En ocasiones, incluso después de explicar cómo asumo esta identidad, se me insiste con un «mitad sirio y mitad venezolano» a lo que respondo tajantemente con una negativa, dado que la identidad no es la suma de mitades ni tercios, y mucho menos la suma de proporciones fijas. La identidad del individuo es una y particular, resultado de todos los elementos que la han configurado mediante «aportes» singulares que nunca son los mismos en dos personas.

El asumir una «identidad compleja» es llevar e internalizar dos o más pertenencias, aceptarlas a todas como propias, resultado por ejemplo de nacer en un país y vivir largo tiempo en otro, o ser hijo de inmigrantes, o ser descendiente de padres de diferentes razas, religiones o culturas.

El asumir una «identidad compleja» puede crear marginalidad.
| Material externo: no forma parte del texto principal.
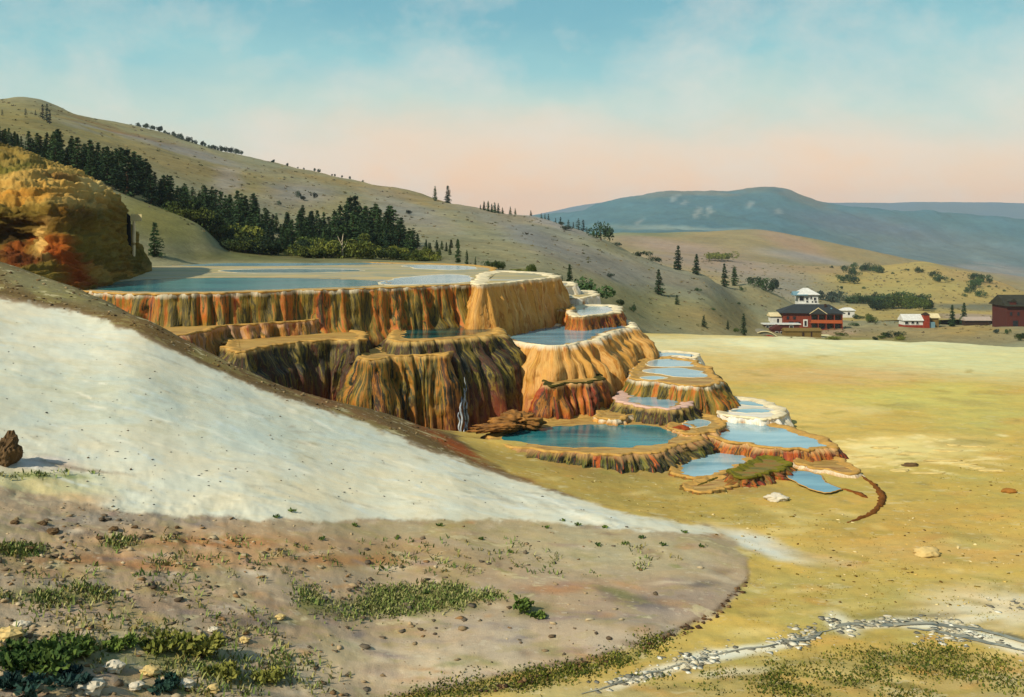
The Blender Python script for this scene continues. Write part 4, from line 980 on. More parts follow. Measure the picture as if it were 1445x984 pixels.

Un lamentable ejemplo es el de los hijos de inmigrantes, que tienen que conciliar las dos culturas, pues al asumir una de ellas pueden surgir los conflictos en algunas sociedades. Por un lado, al confesarse como nativos ante sus familiares y amigos coterráneos se consideran traidores o renegados, y al hacerlo como inmigrantes ante la sociedad nativa, surge la incomprensión, la hostilidad y la discriminación.

Sin embargo, esta situación para esos jóvenes, que son de alguna manera personas fronterizas entre dos culturas, podría ser y lo es en la mayoría de los casos actuales aquí en Venezuela, una experiencia enriquecedora y muy fecunda, si se sienten libres de vivirla con plenitud. Particularmente disfrutan el privilegio de vivir las dos culturas y adoptar de cada una los usos, costumbres, etc. que más les guste. Y socialmente son un enlace potente, puentes y mediadores para la adecuada convivencia de la diversidad que beneficia en alto grado a las sociedades.

Ya lo diría Amin Maalouf, escritor líbano-francés, al recibir el Premio Príncipe de Asturias en 2010: La que importa no es saber si podremos vivir juntos pese a las diferencias de color, de lengua o de creencias; lo que importa es saber cómo vivir juntos, cómo convertir nuestra diversidad en provecho y no en calamidad”.